Request: Everything in the data should be repeated exactly, save for the images.
--- BEGIN ---
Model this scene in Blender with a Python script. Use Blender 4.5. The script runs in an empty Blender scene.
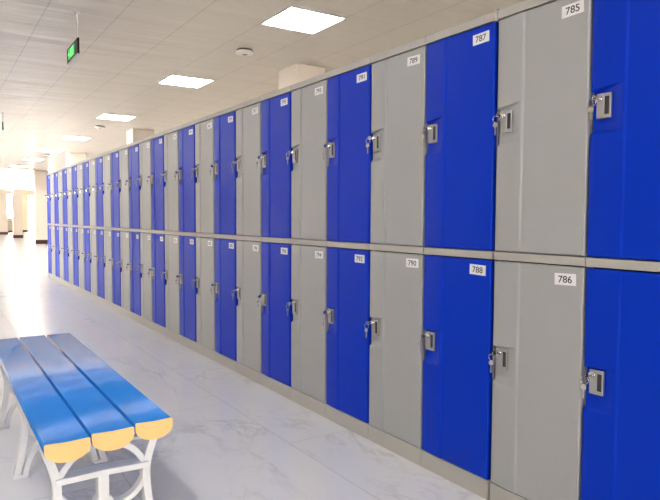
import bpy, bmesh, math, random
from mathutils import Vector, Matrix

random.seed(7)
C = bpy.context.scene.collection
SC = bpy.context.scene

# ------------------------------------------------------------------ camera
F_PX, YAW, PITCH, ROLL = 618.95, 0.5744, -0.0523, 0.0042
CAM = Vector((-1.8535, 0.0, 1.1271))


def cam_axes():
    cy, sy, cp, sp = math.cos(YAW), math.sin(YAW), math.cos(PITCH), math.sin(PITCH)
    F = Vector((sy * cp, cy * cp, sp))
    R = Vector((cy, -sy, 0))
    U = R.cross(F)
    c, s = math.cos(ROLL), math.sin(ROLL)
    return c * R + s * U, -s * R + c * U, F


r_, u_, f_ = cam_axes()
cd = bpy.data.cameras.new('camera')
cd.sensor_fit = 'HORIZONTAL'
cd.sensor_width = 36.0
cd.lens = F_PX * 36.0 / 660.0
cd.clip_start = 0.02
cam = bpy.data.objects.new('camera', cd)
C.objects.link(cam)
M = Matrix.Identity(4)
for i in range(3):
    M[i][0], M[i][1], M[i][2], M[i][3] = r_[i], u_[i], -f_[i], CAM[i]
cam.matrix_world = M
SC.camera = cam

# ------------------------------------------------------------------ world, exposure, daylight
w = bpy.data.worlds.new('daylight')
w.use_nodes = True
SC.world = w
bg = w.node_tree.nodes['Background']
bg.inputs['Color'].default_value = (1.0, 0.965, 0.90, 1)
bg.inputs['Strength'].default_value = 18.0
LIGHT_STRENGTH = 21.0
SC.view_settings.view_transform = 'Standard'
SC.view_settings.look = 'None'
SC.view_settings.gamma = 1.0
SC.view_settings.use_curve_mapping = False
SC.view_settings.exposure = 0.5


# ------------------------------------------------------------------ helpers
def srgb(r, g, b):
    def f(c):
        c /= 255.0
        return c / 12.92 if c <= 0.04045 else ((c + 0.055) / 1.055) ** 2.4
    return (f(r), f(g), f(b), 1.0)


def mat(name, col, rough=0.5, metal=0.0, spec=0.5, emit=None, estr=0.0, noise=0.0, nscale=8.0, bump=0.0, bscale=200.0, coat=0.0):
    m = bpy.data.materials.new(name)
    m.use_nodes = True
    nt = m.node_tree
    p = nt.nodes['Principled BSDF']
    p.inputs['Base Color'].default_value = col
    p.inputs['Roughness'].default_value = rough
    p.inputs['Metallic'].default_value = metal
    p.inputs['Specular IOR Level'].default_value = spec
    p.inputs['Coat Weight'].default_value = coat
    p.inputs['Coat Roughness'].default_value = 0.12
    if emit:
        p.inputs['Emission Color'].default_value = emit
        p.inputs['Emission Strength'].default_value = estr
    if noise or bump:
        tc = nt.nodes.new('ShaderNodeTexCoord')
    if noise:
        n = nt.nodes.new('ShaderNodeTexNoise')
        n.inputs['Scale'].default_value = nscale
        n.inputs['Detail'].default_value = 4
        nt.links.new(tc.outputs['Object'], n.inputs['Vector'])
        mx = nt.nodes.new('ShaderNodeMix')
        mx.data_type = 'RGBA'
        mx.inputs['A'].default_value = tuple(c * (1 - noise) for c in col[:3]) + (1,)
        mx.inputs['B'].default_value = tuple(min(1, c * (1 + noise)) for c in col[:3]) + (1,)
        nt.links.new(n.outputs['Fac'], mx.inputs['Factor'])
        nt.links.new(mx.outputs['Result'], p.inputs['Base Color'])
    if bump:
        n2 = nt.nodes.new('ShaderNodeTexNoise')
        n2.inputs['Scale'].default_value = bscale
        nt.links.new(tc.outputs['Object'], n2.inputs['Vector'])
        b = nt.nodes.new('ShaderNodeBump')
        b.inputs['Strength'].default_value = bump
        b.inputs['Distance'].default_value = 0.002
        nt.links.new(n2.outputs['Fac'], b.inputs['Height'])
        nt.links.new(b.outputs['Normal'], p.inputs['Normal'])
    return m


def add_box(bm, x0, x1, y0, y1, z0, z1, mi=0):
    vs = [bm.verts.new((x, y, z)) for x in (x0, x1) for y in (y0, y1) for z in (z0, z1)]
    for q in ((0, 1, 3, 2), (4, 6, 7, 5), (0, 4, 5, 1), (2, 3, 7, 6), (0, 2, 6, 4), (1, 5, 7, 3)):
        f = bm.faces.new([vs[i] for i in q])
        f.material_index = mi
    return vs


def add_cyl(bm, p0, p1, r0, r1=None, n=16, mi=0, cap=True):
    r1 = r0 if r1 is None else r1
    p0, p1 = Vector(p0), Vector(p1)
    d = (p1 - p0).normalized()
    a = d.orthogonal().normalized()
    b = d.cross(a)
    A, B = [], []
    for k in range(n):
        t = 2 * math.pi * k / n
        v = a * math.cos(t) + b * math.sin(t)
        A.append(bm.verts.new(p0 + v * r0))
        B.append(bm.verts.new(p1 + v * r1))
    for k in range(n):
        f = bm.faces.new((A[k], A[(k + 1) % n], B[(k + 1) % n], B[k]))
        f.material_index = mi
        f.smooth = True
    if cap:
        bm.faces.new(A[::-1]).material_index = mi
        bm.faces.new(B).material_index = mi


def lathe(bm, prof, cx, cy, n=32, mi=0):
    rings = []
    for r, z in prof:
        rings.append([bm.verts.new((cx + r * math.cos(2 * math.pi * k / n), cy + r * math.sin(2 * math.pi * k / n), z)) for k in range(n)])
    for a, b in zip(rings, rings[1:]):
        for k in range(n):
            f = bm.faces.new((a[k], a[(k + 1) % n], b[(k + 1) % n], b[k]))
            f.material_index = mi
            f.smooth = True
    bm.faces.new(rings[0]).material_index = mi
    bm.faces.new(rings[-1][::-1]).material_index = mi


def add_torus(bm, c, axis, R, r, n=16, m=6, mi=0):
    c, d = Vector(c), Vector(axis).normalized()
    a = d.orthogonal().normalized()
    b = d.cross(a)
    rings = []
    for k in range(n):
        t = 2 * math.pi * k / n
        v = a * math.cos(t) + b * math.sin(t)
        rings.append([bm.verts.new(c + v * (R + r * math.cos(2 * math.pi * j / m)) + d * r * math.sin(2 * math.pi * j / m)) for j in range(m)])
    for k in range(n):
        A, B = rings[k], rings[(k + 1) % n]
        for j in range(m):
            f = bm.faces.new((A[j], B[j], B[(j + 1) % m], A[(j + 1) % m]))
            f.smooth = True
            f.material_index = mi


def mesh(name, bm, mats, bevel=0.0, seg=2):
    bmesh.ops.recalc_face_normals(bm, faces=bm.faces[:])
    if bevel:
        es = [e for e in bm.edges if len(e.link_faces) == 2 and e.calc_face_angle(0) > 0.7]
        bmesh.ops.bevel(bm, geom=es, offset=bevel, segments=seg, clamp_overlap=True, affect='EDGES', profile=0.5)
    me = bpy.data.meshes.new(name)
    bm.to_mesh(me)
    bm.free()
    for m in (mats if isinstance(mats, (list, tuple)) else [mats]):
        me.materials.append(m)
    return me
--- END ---
Written response:
Model this scene in Blender with a Python script. Use Blender 4.5. The script runs in an empty Blender scene.
import bpy, bmesh, math, random
from mathutils import Vector, Matrix

random.seed(7)
C = bpy.context.scene.collection
SC = bpy.context.scene

# ------------------------------------------------------------------ camera
F_PX, YAW, PITCH, ROLL = 618.95, 0.5744, -0.0523, 0.0042
CAM = Vector((-1.8535, 0.0, 1.1271))


def cam_axes():
    cy, sy, cp, sp = math.cos(YAW), math.sin(YAW), math.cos(PITCH), math.sin(PITCH)
    F = Vector((sy * cp, cy * cp, sp))
    R = Vector((cy, -sy, 0))
    U = R.cross(F)
    c, s = math.cos(ROLL), math.sin(ROLL)
    return c * R + s * U, -s * R + c * U, F


r_, u_, f_ = cam_axes()
cd = bpy.data.cameras.new('camera')
cd.sensor_fit = 'HORIZONTAL'
cd.sensor_width = 36.0
cd.lens = F_PX * 36.0 / 660.0
cd.clip_start = 0.02
cam = bpy.data.objects.new('camera', cd)
C.objects.link(cam)
M = Matrix.Identity(4)
for i in range(3):
    M[i][0], M[i][1], M[i][2], M[i][3] = r_[i], u_[i], -f_[i], CAM[i]
cam.matrix_world = M
SC.camera = cam

# ------------------------------------------------------------------ world, exposure, daylight
w = bpy.data.worlds.new('daylight')
w.use_nodes = True
SC.world = w
bg = w.node_tree.nodes['Background']
bg.inputs['Color'].default_value = (1.0, 0.965, 0.90, 1)
bg.inputs['Strength'].default_value = 18.0
LIGHT_STRENGTH = 21.0
SC.view_settings.view_transform = 'Standard'
SC.view_settings.look = 'None'
SC.view_settings.gamma = 1.0
SC.view_settings.use_curve_mapping = False
SC.view_settings.exposure = 0.5


# ------------------------------------------------------------------ helpers
def srgb(r, g, b):
    def f(c):
        c /= 255.0
        return c / 12.92 if c <= 0.04045 else ((c + 0.055) / 1.055) ** 2.4
    return (f(r), f(g), f(b), 1.0)


def mat(name, col, rough=0.5, metal=0.0, spec=0.5, emit=None, estr=0.0, noise=0.0, nscale=8.0, bump=0.0, bscale=200.0, coat=0.0):
    m = bpy.data.materials.new(name)
    m.use_nodes = True
    nt = m.node_tree
    p = nt.nodes['Principled BSDF']
    p.inputs['Base Color'].default_value = col
    p.inputs['Roughness'].default_value = rough
    p.inputs['Metallic'].default_value = metal
    p.inputs['Specular IOR Level'].default_value = spec
    p.inputs['Coat Weight'].default_value = coat
    p.inputs['Coat Roughness'].default_value = 0.12
    if emit:
        p.inputs['Emission Color'].default_value = emit
        p.inputs['Emission Strength'].default_value = estr
    if noise or bump:
        tc = nt.nodes.new('ShaderNodeTexCoord')
    if noise:
        n = nt.nodes.new('ShaderNodeTexNoise')
        n.inputs['Scale'].default_value = nscale
        n.inputs['Detail'].default_value = 4
        nt.links.new(tc.outputs['Object'], n.inputs['Vector'])
        mx = nt.nodes.new('ShaderNodeMix')
        mx.data_type = 'RGBA'
        mx.inputs['A'].default_value = tuple(c * (1 - noise) for c in col[:3]) + (1,)
        mx.inputs['B'].default_value = tuple(min(1, c * (1 + noise)) for c in col[:3]) + (1,)
        nt.links.new(n.outputs['Fac'], mx.inputs['Factor'])
        nt.links.new(mx.outputs['Result'], p.inputs['Base Color'])
    if bump:
        n2 = nt.nodes.new('ShaderNodeTexNoise')
        n2.inputs['Scale'].default_value = bscale
        nt.links.new(tc.outputs['Object'], n2.inputs['Vector'])
        b = nt.nodes.new('ShaderNodeBump')
        b.inputs['Strength'].default_value = bump
        b.inputs['Distance'].default_value = 0.002
        nt.links.new(n2.outputs['Fac'], b.inputs['Height'])
        nt.links.new(b.outputs['Normal'], p.inputs['Normal'])
    return m


def add_box(bm, x0, x1, y0, y1, z0, z1, mi=0):
    vs = [bm.verts.new((x, y, z)) for x in (x0, x1) for y in (y0, y1) for z in (z0, z1)]
    for q in ((0, 1, 3, 2), (4, 6, 7, 5), (0, 4, 5, 1), (2, 3, 7, 6), (0, 2, 6, 4), (1, 5, 7, 3)):
        f = bm.faces.new([vs[i] for i in q])
        f.material_index = mi
    return vs


def add_cyl(bm, p0, p1, r0, r1=None, n=16, mi=0, cap=True):
    r1 = r0 if r1 is None else r1
    p0, p1 = Vector(p0), Vector(p1)
    d = (p1 - p0).normalized()
    a = d.orthogonal().normalized()
    b = d.cross(a)
    A, B = [], []
    for k in range(n):
        t = 2 * math.pi * k / n
        v = a * math.cos(t) + b * math.sin(t)
        A.append(bm.verts.new(p0 + v * r0))
        B.append(bm.verts.new(p1 + v * r1))
    for k in range(n):
        f = bm.faces.new((A[k], A[(k + 1) % n], B[(k + 1) % n], B[k]))
        f.material_index = mi
        f.smooth = True
    if cap:
        bm.faces.new(A[::-1]).material_index = mi
        bm.faces.new(B).material_index = mi


def lathe(bm, prof, cx, cy, n=32, mi=0):
    rings = []
    for r, z in prof:
        rings.append([bm.verts.new((cx + r * math.cos(2 * math.pi * k / n), cy + r * math.sin(2 * math.pi * k / n), z)) for k in range(n)])
    for a, b in zip(rings, rings[1:]):
        for k in range(n):
            f = bm.faces.new((a[k], a[(k + 1) % n], b[(k + 1) % n], b[k]))
            f.material_index = mi
            f.smooth = True
    bm.faces.new(rings[0]).material_index = mi
    bm.faces.new(rings[-1][::-1]).material_index = mi


def add_torus(bm, c, axis, R, r, n=16, m=6, mi=0):
    c, d = Vector(c), Vector(axis).normalized()
    a = d.orthogonal().normalized()
    b = d.cross(a)
    rings = []
    for k in range(n):
        t = 2 * math.pi * k / n
        v = a * math.cos(t) + b * math.sin(t)
        rings.append([bm.verts.new(c + v * (R + r * math.cos(2 * math.pi * j / m)) + d * r * math.sin(2 * math.pi * j / m)) for j in range(m)])
    for k in range(n):
        A, B = rings[k], rings[(k + 1) % n]
        for j in range(m):
            f = bm.faces.new((A[j], B[j], B[(j + 1) % m], A[(j + 1) % m]))
            f.smooth = True
            f.material_index = mi


def mesh(name, bm, mats, bevel=0.0, seg=2):
    bmesh.ops.recalc_face_normals(bm, faces=bm.faces[:])
    if bevel:
        es = [e for e in bm.edges if len(e.link_faces) == 2 and e.calc_face_angle(0) > 0.7]
        bmesh.ops.bevel(bm, geom=es, offset=bevel, segments=seg, clamp_overlap=True, affect='EDGES', profile=0.5)
    me = bpy.data.meshes.new(name)
    bm.to_mesh(me)
    bm.free()
    for m in (mats if isinstance(mats, (list, tuple)) else [mats]):
        me.materials.append(m)
    return me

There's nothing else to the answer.